A ex-eurodeputada Ana Gomes assumiu esta terça-feira no julgamento do processo Football Leaks que incentivou Rui Pinto a colaborar com a Justiça e defendeu que a mudança de atitude do arguido não foi “para salvar a pele”.
“Na primeira vez [que estive com ele], achei-o muito revoltado e relutante a qualquer colaboração com a polícia. A pouco e pouco, a sua posição foi evoluindo, pelo contacto com as autoridades, mas penso que também o ajudei. Pelo menos, sempre incitei à colaboração com a justiça. Era, efetivamente, através da polícia que ele podia alcançar o desejo de verdade e justiça que o motivava”, afirmou a antiga candidata presidencial.
“A pouco e pouco foi mudando. E isso não era para salvar a pele dele, mas sim porque achava que era a maneira de combater a corrupção e os esquemas de criminalidade.”
Ouvida como testemunha de defesa do criador do Football Leaks na 41.ª sessão do julgamento em curso no Tribunal Central Criminal de Lisboa, Ana Gomes começou por lembrar o seu trabalho no Parlamento Europeu em nome de uma maior justiça fiscal.
Sobre o surgimento do Football Leaks, disse que a ação de Rui Pinto pareceu ser inicialmente movida “pela paixão pelo futebol e pelo seu clube, o FC Porto”, mas que acabou por transcender essa área.
“À medida que foi encontrando porcaria, foi ganhando consciência de que era uma coisa muito maior do que o futebol. A partir do momento em que tem contacto com os jornalistas do Der Spiegel, ganha consciência da importância”, referiu.
De acordo com o seu depoimento, Ana Gomes adiantou ter visitado Rui Pinto na prisão “quatro ou cinco vezes”, tendo inclusivamente conhecido o pai e a irmã do principal arguido do processo Football Leaks.
Em termos pessoais, destacou a impressão positiva que traçou do jovem, depois de o advogado William Bourdon ter revelado que era o português que estava na origem da plataforma eletrónica que agitou o futebol mundial a partir desde 2015.
“Soube dois dias antes de se tornar público que Rui Pinto era a fonte do Football Leaks“.
“Fui formando a ideia e a apreciação correspondia ao que [o advogado] William Bourdon me foi dando logo de início: era jovem, cândido, culto e fiquei muito impressionada.
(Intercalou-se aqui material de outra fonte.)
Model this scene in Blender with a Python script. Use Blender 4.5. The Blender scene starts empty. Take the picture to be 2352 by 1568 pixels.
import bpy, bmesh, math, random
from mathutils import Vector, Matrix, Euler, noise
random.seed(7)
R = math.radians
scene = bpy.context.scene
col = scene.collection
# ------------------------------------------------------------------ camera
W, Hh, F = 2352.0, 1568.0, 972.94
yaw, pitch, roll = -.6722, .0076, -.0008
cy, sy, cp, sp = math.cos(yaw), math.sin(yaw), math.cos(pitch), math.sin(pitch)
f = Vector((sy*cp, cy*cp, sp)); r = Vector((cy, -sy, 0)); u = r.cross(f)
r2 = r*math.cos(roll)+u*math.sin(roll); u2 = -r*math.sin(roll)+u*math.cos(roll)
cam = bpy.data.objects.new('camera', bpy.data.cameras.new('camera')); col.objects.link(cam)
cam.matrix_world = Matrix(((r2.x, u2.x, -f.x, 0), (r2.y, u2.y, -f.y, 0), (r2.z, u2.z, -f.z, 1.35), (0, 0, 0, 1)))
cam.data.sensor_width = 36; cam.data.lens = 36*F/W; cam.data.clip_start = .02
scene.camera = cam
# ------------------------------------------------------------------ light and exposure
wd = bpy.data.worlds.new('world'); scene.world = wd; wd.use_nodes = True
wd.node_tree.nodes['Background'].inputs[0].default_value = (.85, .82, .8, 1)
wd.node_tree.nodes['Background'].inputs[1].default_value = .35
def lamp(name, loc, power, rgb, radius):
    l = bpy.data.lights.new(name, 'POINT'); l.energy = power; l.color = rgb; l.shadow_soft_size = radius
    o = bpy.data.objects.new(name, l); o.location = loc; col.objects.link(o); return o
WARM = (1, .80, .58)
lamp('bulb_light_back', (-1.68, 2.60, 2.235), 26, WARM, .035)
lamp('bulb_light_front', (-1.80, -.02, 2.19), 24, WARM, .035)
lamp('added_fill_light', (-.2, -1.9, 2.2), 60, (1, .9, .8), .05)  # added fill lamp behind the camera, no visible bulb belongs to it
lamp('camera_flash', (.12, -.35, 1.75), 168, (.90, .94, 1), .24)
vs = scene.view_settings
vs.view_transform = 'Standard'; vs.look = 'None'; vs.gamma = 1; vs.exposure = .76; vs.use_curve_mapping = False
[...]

Pareceu-me um jovem extraordinariamente culto”, declarou, sem esquecer também o posterior papel de Rui Pinto na divulgação do caso Luanda Leaks, que veio na linha de anteriores denúncias que Ana Gomes fez publicamente em relação à atividade da empresária angolana Isabel dos Santos.
“Muito antes do Luanda Leaks comecei a fazer perguntas às autoridades europeias e nacionais sobre o caso Efacec. E em 2016 fiz uma exposição a todas as autoridades nacionais e europeias sobre a fortuna de Isabel dos Santos com base em fontes abertas”, indicou. “Disse publicamente que o Banco BIC era uma lavandaria. (…) Com o Luanda Leaks, as autoridades portuguesas não podiam continuar a fingir que nada existia.”
O MP acusou Rui Pinto de 147 crimes, 75 dos quais de acesso ilegítimo, 70 de violação de correspondência, um de sabotagem informática e um de tentativa de extorsão, por aceder aos sistemas informáticos do Sporting, da Doyen, da sociedade de advogados PLMJ, da FPF e da Procuradoria-Geral da República.
Rui Pinto está a ser julgado por 90 crimes: 68 de acesso indevido, 14 de violação de correspondência, seis de acesso ilegítimo e ainda por sabotagem informática à SAD do Sporting e por tentativa de extorsão ao fundo de investimento Doyen.
Além da criação da plataforma Football Leaks, Rui Pinto é também responsável pelo processo Luanda Leaks, em que a empresária angolana Isabel dos Santos é a principal visada.
Rui Pinto, que desde 8 de abril se encontrava em prisão domiciliária e proibido de aceder à Internet, encontra-se em liberdade desde 7 de agosto “devido à sua colaboração” com a Polícia Judiciária (PJ) e ao seu “sentido crítico”, mas está, por questões de segurança, inserido no programa de proteção de testemunhas em local não revelado e sob proteção policial.